» Exercise material
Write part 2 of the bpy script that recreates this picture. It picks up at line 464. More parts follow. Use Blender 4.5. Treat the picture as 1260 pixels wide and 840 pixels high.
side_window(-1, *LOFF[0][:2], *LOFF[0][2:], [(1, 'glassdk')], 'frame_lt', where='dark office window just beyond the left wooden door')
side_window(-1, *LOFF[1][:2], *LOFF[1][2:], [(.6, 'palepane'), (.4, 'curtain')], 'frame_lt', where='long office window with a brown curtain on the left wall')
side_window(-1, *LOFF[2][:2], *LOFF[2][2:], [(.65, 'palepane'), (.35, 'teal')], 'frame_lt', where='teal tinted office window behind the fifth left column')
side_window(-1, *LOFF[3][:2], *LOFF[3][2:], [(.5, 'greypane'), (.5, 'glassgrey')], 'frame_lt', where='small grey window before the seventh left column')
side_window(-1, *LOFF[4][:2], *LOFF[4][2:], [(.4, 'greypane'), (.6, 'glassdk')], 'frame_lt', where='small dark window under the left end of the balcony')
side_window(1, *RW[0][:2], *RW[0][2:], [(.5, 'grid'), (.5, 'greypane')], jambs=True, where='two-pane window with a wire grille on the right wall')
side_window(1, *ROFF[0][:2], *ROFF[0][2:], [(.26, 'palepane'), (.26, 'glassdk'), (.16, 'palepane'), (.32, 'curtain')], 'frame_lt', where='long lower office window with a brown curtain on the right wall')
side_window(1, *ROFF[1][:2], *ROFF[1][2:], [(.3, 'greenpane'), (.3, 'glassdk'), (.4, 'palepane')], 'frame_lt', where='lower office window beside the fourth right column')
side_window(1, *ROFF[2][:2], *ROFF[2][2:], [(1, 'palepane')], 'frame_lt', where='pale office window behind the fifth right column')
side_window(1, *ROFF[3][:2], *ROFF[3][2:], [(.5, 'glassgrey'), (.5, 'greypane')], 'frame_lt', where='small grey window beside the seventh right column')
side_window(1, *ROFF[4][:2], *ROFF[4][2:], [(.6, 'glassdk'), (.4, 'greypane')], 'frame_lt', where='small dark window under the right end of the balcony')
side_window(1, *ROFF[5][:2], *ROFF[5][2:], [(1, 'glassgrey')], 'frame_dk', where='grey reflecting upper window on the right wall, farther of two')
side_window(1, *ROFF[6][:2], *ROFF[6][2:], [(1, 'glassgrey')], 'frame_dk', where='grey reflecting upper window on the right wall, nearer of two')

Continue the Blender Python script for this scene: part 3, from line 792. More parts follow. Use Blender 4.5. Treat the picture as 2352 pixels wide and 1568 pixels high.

» Exercise
Would you reproduce the material above in full, exactly as given?

» The output
Write part 2 of the bpy script that recreates this picture. It picks up at line 464. More parts follow. Use Blender 4.5. Treat the picture as 1260 pixels wide and 840 pixels high.
side_window(-1, *LOFF[0][:2], *LOFF[0][2:], [(1, 'glassdk')], 'frame_lt', where='dark office window just beyond the left wooden door')
side_window(-1, *LOFF[1][:2], *LOFF[1][2:], [(.6, 'palepane'), (.4, 'curtain')], 'frame_lt', where='long office window with a brown curtain on the left wall')
side_window(-1, *LOFF[2][:2], *LOFF[2][2:], [(.65, 'palepane'), (.35, 'teal')], 'frame_lt', where='teal tinted office window behind the fifth left column')
side_window(-1, *LOFF[3][:2], *LOFF[3][2:], [(.5, 'greypane'), (.5, 'glassgrey')], 'frame_lt', where='small grey window before the seventh left column')
side_window(-1, *LOFF[4][:2], *LOFF[4][2:], [(.4, 'greypane'), (.6, 'glassdk')], 'frame_lt', where='small dark window under the left end of the balcony')
side_window(1, *RW[0][:2], *RW[0][2:], [(.5, 'grid'), (.5, 'greypane')], jambs=True, where='two-pane window with a wire grille on the right wall')
side_window(1, *ROFF[0][:2], *ROFF[0][2:], [(.26, 'palepane'), (.26, 'glassdk'), (.16, 'palepane'), (.32, 'curtain')], 'frame_lt', where='long lower office window with a brown curtain on the right wall')
side_window(1, *ROFF[1][:2], *ROFF[1][2:], [(.3, 'greenpane'), (.3, 'glassdk'), (.4, 'palepane')], 'frame_lt', where='lower office window beside the fourth right column')
side_window(1, *ROFF[2][:2], *ROFF[2][2:], [(1, 'palepane')], 'frame_lt', where='pale office window behind the fifth right column')
side_window(1, *ROFF[3][:2], *ROFF[3][2:], [(.5, 'glassgrey'), (.5, 'greypane')], 'frame_lt', where='small grey window beside the seventh right column')
side_window(1, *ROFF[4][:2], *ROFF[4][2:], [(.6, 'glassdk'), (.4, 'greypane')], 'frame_lt', where='small dark window under the right end of the balcony')
side_window(1, *ROFF[5][:2], *ROFF[5][2:], [(1, 'glassgrey')], 'frame_dk', where='grey reflecting upper window on the right wall, farther of two')
side_window(1, *ROFF[6][:2], *ROFF[6][2:], [(1, 'glassgrey')], 'frame_dk', where='grey reflecting upper window on the right wall, nearer of two')

Continue the Blender Python script for this scene: part 3, from line 792. More parts follow. Use Blender 4.5. Treat the picture as 2352 pixels wide and 1568 pixels high.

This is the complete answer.